Eusebio, perdido entre tanto tronco chaspeado, lamenta la pérdida del bosque donde aprendió a perfilar corteza y lata, ramón y cocorota. Lorenzo, ajados los nudillos de tanto trasegar, no deja de añorar aquellos años de recoger cargas de leña entre troncos tan recios que derretían la nieve en gélido alcorque. Tomasele, fija su mirada en un pasado que no habrá de volver, desearía ver aquel bosque juvenil, de latas sólidas y rollizos contornos y no los cadáveres que, caídos en pose infame, se abandonan a porvenir que no cree en dios alguno.
Y un servidor, acompañando mudo al Sr. Bellette por el cauce muerto de la vieja cacera, no deja de pensar en la paradoja de un bosque que no sobrevive al humano que lo plantó. En ese sinsentido de pino joven avejentado y roble viejo desdeñado, la naturaleza se pierde en el usufructo continuo, sin que humano y árbol sean capaces de consolidar amistad alguna que no fine en filo de hacha y cadena de caballería.
Allí, digo, viendo las raíces macilentas asomadas a un calce polvoriento con la esperanza de que el agua de Navalonguilla vuelva a corretear entre meandro y roca, cascarilla flotante y florecilla risueña, este que suscribe no deja de recordar que lo joven ha de tornar en viejo; la hoja secarse y la corteza, agrietada por una ensoñación de vigor tardío, descuajaringarse en anciana concurrencia de grietas oscuras y hendeduras de araña hambrienta; que entre tanta juventud divina, insensata vida desperdiciada en alarde contingente, la naturaleza ha de renovarse en constante ciclo desalmado. Seguro estoy de que la pinochera bendita de infinita columnata tendría un día que envejecer, restañar tanto florecimiento en tronco ensanchado, acículas largas y parduzcas, copa desafiante y claroscuro sempiterno de atardecer permanente. Ahora bien, no puedo dejar de pensar que un bosque envejecido no deja de ser una aberrante imposición de la humanización más desalmada en una naturaleza que acabará por escarmentarnos.

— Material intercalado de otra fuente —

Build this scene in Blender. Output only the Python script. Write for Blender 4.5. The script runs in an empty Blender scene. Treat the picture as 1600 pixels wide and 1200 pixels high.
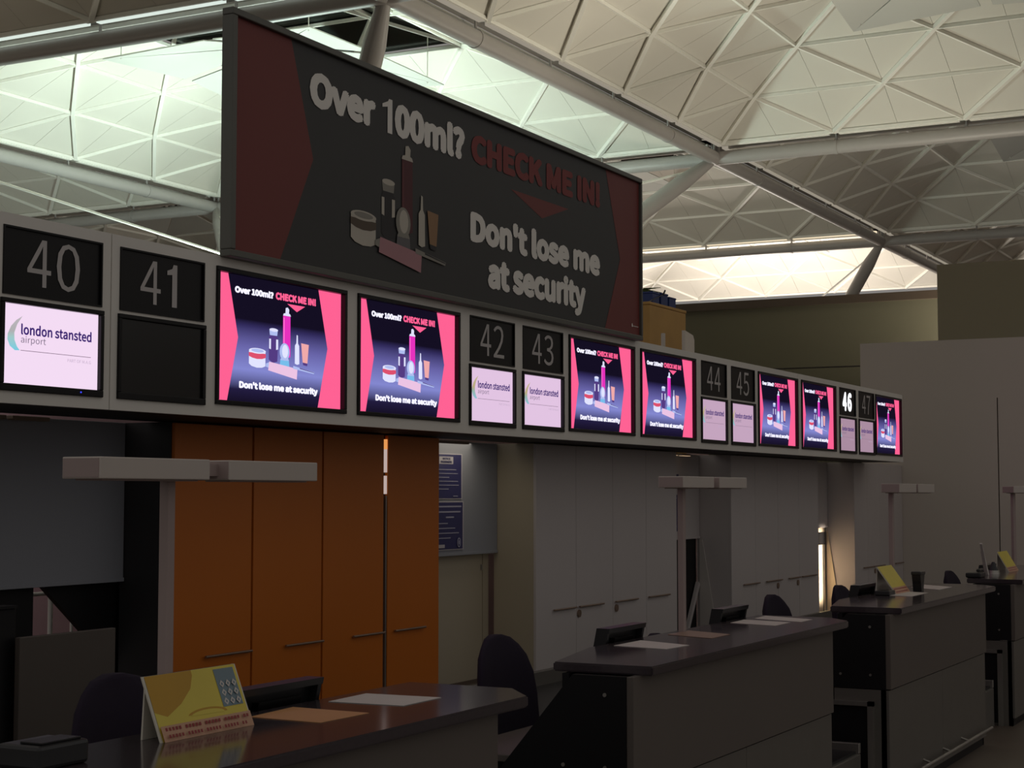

Los bosques frente al hombre siempre han de ser púberes ante cigotos sin desarrollar, donde la brizna del tejo que bosteza resume la existencia de un millar de generaciones humanas. Que con cacera rebosante y orgulloso pimpollo nunca habría de sentirse atardecer alguno en Navalhorno, más allá del parpadeo imprevisible de las mariposas felices de compartir una infancia eterna entre los jóvenes tallos de la pinochera inmortal.